Nothing but the lines from the one containing "by 1500 pixels." down to the one containing "1, 5], [0, 3, 5]]))", both included, should be echoed, and each exactly as it stands.
--- START OF Records ---
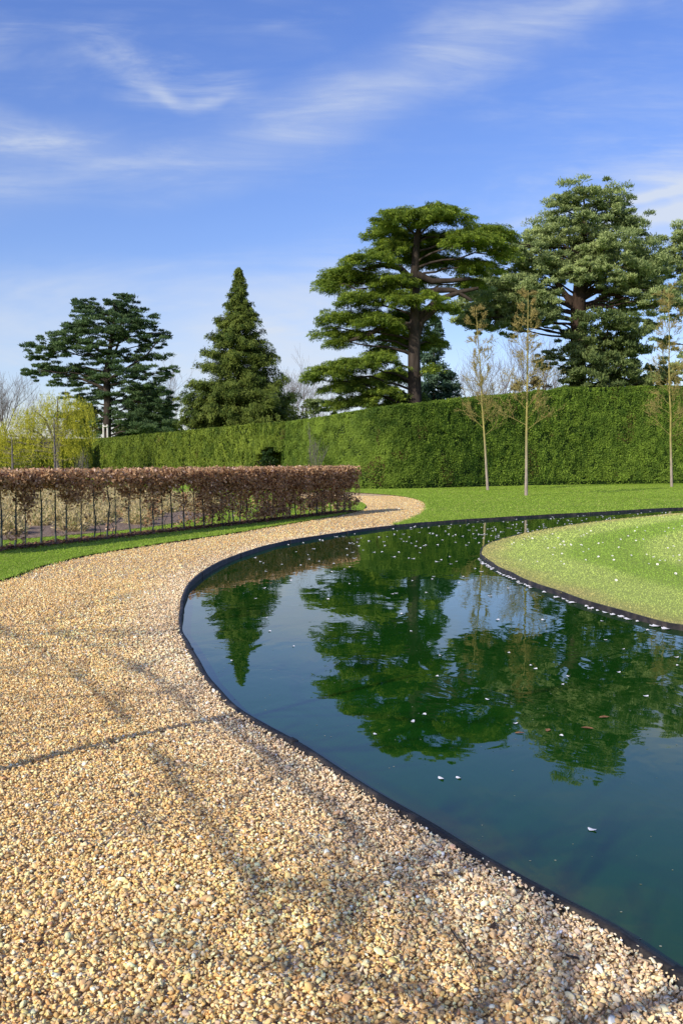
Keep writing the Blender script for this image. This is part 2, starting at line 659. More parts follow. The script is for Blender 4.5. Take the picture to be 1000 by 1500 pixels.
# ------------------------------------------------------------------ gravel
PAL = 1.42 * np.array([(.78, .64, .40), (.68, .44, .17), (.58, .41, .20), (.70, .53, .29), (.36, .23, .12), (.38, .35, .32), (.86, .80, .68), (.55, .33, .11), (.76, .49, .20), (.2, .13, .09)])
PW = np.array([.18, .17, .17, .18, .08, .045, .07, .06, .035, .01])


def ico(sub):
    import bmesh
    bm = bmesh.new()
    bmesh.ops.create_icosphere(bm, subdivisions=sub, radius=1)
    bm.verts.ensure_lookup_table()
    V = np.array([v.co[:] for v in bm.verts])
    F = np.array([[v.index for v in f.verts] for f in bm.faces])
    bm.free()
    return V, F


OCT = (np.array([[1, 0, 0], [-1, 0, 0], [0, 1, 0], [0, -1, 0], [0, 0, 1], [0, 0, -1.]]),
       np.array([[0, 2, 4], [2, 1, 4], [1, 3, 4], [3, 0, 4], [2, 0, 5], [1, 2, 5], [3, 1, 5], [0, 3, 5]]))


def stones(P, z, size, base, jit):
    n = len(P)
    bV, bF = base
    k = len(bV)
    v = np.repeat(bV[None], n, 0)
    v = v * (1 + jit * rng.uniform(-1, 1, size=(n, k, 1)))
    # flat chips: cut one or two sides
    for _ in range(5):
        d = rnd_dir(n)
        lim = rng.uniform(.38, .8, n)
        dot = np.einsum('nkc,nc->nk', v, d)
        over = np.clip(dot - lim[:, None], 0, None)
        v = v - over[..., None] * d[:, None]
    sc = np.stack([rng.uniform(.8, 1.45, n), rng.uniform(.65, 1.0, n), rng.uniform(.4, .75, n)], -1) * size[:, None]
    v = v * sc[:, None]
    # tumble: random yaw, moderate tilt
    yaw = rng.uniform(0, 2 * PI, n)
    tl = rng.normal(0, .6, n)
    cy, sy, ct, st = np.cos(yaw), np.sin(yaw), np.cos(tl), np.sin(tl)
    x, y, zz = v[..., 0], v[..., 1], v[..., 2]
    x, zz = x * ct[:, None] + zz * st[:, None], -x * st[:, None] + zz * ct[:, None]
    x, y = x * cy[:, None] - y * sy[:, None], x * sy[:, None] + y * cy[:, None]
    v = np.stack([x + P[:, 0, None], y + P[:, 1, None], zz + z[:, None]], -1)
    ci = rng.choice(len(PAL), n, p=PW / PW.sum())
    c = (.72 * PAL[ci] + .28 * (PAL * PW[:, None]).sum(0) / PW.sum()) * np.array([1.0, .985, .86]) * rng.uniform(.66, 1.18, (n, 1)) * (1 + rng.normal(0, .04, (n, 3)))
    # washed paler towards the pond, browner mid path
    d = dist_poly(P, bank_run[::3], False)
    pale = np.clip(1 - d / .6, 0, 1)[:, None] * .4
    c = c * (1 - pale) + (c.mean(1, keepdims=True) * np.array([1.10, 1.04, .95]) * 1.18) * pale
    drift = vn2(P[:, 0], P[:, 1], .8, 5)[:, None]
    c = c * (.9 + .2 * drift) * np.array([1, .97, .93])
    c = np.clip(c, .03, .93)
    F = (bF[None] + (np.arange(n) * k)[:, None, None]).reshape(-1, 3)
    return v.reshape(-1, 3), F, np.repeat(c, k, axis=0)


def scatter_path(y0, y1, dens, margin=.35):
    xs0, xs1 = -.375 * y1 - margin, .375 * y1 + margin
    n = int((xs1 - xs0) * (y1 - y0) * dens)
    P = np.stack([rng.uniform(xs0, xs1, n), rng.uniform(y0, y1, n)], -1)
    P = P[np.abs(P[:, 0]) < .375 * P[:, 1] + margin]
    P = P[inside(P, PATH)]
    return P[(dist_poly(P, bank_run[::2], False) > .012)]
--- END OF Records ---
--- START OF Records ---
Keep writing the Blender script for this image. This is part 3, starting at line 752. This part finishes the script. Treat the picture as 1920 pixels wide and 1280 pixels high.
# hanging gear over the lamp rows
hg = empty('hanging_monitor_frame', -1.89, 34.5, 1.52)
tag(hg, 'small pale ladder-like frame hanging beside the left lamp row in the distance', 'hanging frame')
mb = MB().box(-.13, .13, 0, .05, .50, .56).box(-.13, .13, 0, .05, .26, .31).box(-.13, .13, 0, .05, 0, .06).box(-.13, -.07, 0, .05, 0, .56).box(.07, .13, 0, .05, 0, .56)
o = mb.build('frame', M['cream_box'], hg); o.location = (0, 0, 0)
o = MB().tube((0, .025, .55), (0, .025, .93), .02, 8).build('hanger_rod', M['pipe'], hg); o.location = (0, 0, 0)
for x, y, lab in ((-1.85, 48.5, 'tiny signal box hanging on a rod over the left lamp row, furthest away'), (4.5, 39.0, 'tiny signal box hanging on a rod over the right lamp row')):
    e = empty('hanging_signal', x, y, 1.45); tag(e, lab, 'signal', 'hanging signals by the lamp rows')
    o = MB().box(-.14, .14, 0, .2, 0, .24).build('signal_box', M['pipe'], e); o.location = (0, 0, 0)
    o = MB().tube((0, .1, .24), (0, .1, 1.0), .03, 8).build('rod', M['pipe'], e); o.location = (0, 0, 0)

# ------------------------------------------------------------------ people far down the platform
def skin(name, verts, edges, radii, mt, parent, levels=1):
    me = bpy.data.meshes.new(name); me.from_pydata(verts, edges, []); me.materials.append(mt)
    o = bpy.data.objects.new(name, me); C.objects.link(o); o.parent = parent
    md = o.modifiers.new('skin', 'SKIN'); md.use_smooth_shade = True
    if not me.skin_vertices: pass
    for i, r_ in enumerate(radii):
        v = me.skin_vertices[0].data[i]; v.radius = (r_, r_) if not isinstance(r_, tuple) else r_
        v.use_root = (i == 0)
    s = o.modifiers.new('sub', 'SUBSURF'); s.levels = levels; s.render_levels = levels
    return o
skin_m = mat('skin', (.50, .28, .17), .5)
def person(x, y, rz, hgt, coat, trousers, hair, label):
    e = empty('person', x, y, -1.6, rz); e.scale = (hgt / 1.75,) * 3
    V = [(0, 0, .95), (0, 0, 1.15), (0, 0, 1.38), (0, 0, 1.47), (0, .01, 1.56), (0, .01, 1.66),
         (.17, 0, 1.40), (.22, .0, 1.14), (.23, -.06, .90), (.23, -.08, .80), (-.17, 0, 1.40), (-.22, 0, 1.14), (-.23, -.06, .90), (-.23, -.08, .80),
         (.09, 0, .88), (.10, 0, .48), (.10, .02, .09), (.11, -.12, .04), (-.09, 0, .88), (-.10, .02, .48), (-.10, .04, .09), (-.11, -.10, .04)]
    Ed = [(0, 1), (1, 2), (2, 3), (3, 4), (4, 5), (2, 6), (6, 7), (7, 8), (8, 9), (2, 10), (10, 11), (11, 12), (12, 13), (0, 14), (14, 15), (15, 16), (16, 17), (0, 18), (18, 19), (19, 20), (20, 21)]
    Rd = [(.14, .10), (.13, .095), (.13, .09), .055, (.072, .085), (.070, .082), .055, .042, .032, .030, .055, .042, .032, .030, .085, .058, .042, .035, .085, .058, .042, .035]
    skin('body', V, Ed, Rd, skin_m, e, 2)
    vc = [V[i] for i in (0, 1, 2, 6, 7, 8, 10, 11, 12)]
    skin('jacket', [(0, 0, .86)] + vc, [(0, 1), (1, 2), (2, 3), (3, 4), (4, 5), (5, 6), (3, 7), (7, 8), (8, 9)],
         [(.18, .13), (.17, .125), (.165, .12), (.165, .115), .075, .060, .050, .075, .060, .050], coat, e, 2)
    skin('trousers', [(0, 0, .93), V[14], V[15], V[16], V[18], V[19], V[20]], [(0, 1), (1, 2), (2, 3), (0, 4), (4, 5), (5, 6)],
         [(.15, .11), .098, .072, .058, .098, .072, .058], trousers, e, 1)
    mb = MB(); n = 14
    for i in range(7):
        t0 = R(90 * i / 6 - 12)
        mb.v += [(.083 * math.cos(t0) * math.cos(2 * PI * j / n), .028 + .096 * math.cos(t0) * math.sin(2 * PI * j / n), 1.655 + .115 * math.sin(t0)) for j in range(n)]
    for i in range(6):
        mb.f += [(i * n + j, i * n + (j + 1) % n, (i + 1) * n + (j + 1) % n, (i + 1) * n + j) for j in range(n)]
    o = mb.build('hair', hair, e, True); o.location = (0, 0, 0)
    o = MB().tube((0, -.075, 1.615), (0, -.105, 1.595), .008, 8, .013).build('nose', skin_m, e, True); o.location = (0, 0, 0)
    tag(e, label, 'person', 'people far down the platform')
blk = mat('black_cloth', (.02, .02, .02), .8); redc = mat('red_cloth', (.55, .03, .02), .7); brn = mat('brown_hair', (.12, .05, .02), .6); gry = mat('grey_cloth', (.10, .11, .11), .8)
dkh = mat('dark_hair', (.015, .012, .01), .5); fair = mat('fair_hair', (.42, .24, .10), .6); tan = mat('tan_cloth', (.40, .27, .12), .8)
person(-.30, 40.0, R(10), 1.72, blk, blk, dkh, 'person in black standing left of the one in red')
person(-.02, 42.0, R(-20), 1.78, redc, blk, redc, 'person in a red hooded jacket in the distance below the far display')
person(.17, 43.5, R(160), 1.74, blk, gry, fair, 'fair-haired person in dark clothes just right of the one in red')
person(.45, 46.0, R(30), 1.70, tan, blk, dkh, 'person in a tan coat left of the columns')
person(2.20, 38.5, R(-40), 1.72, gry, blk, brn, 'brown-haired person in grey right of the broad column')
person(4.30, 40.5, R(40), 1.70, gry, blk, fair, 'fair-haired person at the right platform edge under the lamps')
--- END OF Records ---
--- START OF Records ---
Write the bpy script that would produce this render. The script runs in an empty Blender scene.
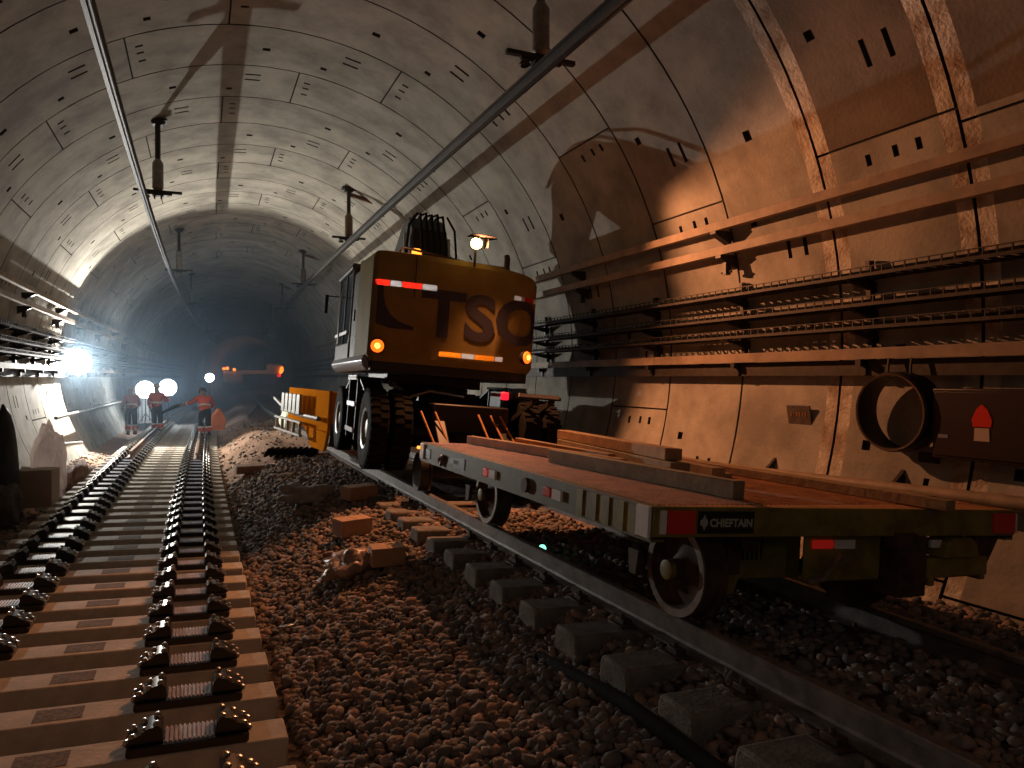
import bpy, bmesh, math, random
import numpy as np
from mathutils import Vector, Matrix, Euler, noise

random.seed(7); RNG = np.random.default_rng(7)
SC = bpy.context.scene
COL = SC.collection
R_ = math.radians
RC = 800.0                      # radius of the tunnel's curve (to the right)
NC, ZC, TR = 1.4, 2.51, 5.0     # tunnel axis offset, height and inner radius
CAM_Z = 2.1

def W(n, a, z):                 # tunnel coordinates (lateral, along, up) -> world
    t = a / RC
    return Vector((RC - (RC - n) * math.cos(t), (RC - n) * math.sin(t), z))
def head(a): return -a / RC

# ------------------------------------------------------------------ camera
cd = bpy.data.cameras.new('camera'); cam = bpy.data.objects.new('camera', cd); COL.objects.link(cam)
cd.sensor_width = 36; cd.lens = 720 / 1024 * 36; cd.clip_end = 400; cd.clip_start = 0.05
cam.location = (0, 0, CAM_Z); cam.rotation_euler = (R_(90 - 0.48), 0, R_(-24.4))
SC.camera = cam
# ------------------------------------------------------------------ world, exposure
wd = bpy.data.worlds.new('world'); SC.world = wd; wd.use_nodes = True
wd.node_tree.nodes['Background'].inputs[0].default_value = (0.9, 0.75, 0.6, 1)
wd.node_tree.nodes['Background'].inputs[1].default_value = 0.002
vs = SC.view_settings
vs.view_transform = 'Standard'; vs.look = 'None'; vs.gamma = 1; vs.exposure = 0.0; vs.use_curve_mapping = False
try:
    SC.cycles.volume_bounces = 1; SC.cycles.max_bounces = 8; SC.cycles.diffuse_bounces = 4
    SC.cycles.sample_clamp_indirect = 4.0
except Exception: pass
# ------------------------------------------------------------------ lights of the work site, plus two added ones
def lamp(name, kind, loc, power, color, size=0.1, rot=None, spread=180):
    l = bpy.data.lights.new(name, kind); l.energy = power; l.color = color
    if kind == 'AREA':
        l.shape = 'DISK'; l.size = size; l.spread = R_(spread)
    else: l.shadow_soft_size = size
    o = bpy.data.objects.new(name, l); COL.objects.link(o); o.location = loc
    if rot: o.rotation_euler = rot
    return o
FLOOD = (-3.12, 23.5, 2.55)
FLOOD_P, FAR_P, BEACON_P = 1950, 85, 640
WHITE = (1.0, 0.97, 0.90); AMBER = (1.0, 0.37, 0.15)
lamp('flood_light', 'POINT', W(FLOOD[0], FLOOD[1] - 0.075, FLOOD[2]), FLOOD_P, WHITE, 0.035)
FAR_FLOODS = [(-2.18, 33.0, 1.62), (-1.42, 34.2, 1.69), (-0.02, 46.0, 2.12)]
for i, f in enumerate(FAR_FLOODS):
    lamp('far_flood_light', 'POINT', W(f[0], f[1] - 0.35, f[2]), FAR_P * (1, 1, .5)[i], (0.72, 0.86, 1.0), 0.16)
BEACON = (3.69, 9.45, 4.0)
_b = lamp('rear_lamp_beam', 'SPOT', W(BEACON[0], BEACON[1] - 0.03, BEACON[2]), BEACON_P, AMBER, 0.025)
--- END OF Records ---
--- Answer for this exercise ---
Keep writing the Blender script for this image. This is part 2, starting at line 659. More parts follow. The script is for Blender 4.5. Take the picture to be 1000 by 1500 pixels.
# ------------------------------------------------------------------ gravel
PAL = 1.42 * np.array([(.78, .64, .40), (.68, .44, .17), (.58, .41, .20), (.70, .53, .29), (.36, .23, .12), (.38, .35, .32), (.86, .80, .68), (.55, .33, .11), (.76, .49, .20), (.2, .13, .09)])
PW = np.array([.18, .17, .17, .18, .08, .045, .07, .06, .035, .01])


def ico(sub):
    import bmesh
    bm = bmesh.new()
    bmesh.ops.create_icosphere(bm, subdivisions=sub, radius=1)
    bm.verts.ensure_lookup_table()
    V = np.array([v.co[:] for v in bm.verts])
    F = np.array([[v.index for v in f.verts] for f in bm.faces])
    bm.free()
    return V, F


OCT = (np.array([[1, 0, 0], [-1, 0, 0], [0, 1, 0], [0, -1, 0], [0, 0, 1], [0, 0, -1.]]),
       np.array([[0, 2, 4], [2, 1, 4], [1, 3, 4], [3, 0, 4], [2, 0, 5], [1, 2, 5], [3, 1, 5], [0, 3, 5]]))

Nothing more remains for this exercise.